Science is not political, no matter what the politicians tell you.
As for global warming, it appears we are on an climatic temperature upswing. Human activity may be exacerbating it. Can we change it? Maybe. Will we? No. Hear that tinkling sound? It’s the sound of our urine falling on our children’s heads. Have a great day, y’all.
June 23rd, 2009 at 1:25 pm
Anyone that worried about human CO2 should eat their gun now or they are a fucking hypocrit. And no, I would not “tap that”. I’m a married man with a daughter about that age.
June 23rd, 2009 at 1:30 pm
SMT, I may have, as you say, missed the mark. But I was aiming at the whole damn building. You did pen up nearly 1,500 words in reply. That was fun. Since I wanted some meat, and got it, maybe the mark wasn’t missed after all?
And believe me, sir; I am not looking to compare my grades to anyone’s. Let alone yours. But, you already know all that. I have, in fact, never inquired about any kind of comparison. By asserting a negative response to an un-asked question, you can shape the dialogue in a way that suits your interest. Bully for you.
As for grades, I fully realize they are meaningless. I know several people from my wife’s class, and there is an interesting lack of correlation between GPA, class rank and fifth year income. In short, graduating near the middle of your class seems to be an excellent target.
If you know me even a little bit, you know I am completely uninterested in the, as you say, “lawfirm career”. They wouldn’t have me any more than I them. Someone else can sweat it out vying for that crappy piece of real estate as far as I’m concerned. I’m looking to go solo. And I will.
As for your height and weight… I’m bigger than you. So there.
June 23rd, 2009 at 1:32 pm
Dave, are you saying you’d rather tap your own daughter?

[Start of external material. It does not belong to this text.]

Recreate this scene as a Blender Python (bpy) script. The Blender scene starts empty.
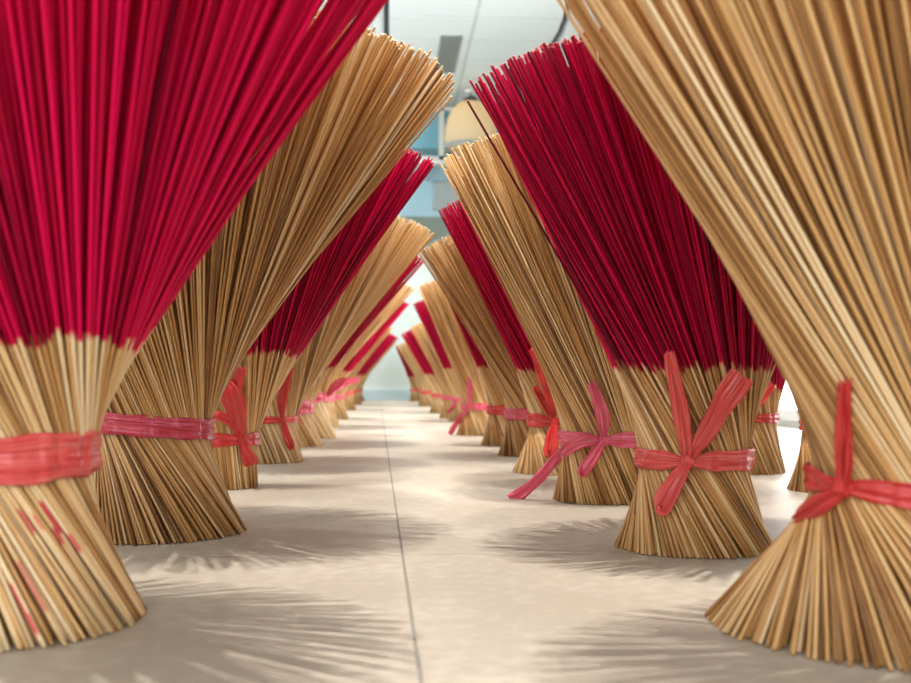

That’s pretty disgusting man.
June 23rd, 2009 at 6:42 pm
Smarter Than You:
There’s no apostrophe used when making “Mo” plural.
(As if Mo ever needed the help of an apostrophe to become plural.)
When I have more time I’ll post the long, long list of (non-conspiratorial and sincerely objective) professional scientific organizations whose positions contradict yours.
Taylor
June 23rd, 2009 at 6:49 pm
One more thing on climate.
This…
http://dotearth.blogs.nytimes.com/2009/06/23/hansen-of-nasa-arrested-in-coal-country/?hp
…is badass.
June 25th, 2009 at 12:22 pm
God damn it. I tried. I really did. SMT is claiming “6′ 2″ 215 lbs”. I claimed I could beat ‘em.
Alas, I cannot.
I ate a big lunch. I’m fully clothed. I need to drop a duece. My pockets are full of all kinds of shit; car keys, cell phone, even a tape measure. I just drank three (3) pints of water.
I can’t get past 214.8!
Advantage: SMT.
But I’m bringing it at 6′ 4 1/2″ all day, baby! (and yes, that’s without socks and shoes.)
Advantage: Big Jonny.
It’s a draw, ladies and gentlemen.
June 25th, 2009 at 2:34 pm
Gnome, I am saying I’m old enough to be your pinup girl’s father. I’d be a dirty old man. In other words, a man my age having a sexual laison with a girl that age would not be proper. It’s the difference between being an ethical man and being a moral man. It’s a matter of decency; something your lot couldn’t begin to comprehend.